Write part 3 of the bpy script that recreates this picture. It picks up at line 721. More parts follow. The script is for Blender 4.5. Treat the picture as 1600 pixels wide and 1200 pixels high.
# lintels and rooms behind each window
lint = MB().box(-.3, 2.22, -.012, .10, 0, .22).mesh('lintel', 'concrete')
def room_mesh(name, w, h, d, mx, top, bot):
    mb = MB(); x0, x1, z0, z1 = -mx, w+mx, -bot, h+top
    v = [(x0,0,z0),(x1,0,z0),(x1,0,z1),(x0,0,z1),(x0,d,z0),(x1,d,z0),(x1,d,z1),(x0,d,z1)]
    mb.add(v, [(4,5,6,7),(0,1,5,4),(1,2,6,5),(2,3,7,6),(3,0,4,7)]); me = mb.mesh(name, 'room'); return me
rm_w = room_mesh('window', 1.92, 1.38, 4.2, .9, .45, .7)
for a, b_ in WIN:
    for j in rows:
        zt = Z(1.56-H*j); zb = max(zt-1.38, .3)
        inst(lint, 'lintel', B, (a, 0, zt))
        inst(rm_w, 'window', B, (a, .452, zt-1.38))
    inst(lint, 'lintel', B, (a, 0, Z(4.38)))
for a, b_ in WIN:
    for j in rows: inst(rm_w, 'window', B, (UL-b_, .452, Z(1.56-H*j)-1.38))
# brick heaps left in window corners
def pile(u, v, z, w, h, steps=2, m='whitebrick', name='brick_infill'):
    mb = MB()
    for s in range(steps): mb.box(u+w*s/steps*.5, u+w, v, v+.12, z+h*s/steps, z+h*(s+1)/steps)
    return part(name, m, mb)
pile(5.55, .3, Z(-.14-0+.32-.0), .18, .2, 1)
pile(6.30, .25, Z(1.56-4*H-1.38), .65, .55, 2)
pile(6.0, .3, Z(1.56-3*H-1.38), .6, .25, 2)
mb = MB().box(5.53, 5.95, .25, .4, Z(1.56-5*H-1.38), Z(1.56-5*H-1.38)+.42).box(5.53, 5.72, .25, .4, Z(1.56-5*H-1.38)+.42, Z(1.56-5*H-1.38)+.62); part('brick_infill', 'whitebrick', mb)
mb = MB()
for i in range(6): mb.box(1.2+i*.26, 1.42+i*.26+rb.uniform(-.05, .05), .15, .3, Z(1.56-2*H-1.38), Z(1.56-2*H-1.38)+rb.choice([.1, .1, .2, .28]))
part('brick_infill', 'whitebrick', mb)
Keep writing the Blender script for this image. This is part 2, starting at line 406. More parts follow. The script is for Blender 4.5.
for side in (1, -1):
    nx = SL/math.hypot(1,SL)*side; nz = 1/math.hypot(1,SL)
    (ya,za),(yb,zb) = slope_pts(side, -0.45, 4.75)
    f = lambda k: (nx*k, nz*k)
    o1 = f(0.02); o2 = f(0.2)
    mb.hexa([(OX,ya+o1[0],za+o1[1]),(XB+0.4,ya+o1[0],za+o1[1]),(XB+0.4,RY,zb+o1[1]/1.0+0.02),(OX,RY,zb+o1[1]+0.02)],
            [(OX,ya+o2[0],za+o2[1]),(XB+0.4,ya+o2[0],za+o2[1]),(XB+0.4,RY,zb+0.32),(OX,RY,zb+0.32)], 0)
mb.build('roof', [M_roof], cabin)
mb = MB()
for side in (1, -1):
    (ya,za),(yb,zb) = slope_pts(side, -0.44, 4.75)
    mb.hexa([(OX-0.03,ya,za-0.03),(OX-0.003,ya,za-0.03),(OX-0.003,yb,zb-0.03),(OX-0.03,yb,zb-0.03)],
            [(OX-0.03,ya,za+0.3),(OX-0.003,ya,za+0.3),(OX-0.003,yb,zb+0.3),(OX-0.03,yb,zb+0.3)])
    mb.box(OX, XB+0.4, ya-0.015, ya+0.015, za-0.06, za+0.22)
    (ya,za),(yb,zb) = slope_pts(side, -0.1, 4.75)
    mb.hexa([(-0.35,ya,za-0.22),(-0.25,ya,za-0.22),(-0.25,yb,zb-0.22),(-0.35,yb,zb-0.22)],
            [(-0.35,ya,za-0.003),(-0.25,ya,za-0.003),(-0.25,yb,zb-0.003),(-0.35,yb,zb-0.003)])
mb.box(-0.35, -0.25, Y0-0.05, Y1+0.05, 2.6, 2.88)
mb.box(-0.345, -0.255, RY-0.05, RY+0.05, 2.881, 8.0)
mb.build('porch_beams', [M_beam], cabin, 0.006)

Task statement
Find all lines holding the string "More" and copy them.

Expected output
Write part 3 of the bpy script that recreates this picture. It picks up at line 721. More parts follow. The script is for Blender 4.5. Treat the picture as 1600 pixels wide and 1200 pixels high.
Keep writing the Blender script for this image. This is part 2, starting at line 406. More parts follow. The script is for Blender 4.5.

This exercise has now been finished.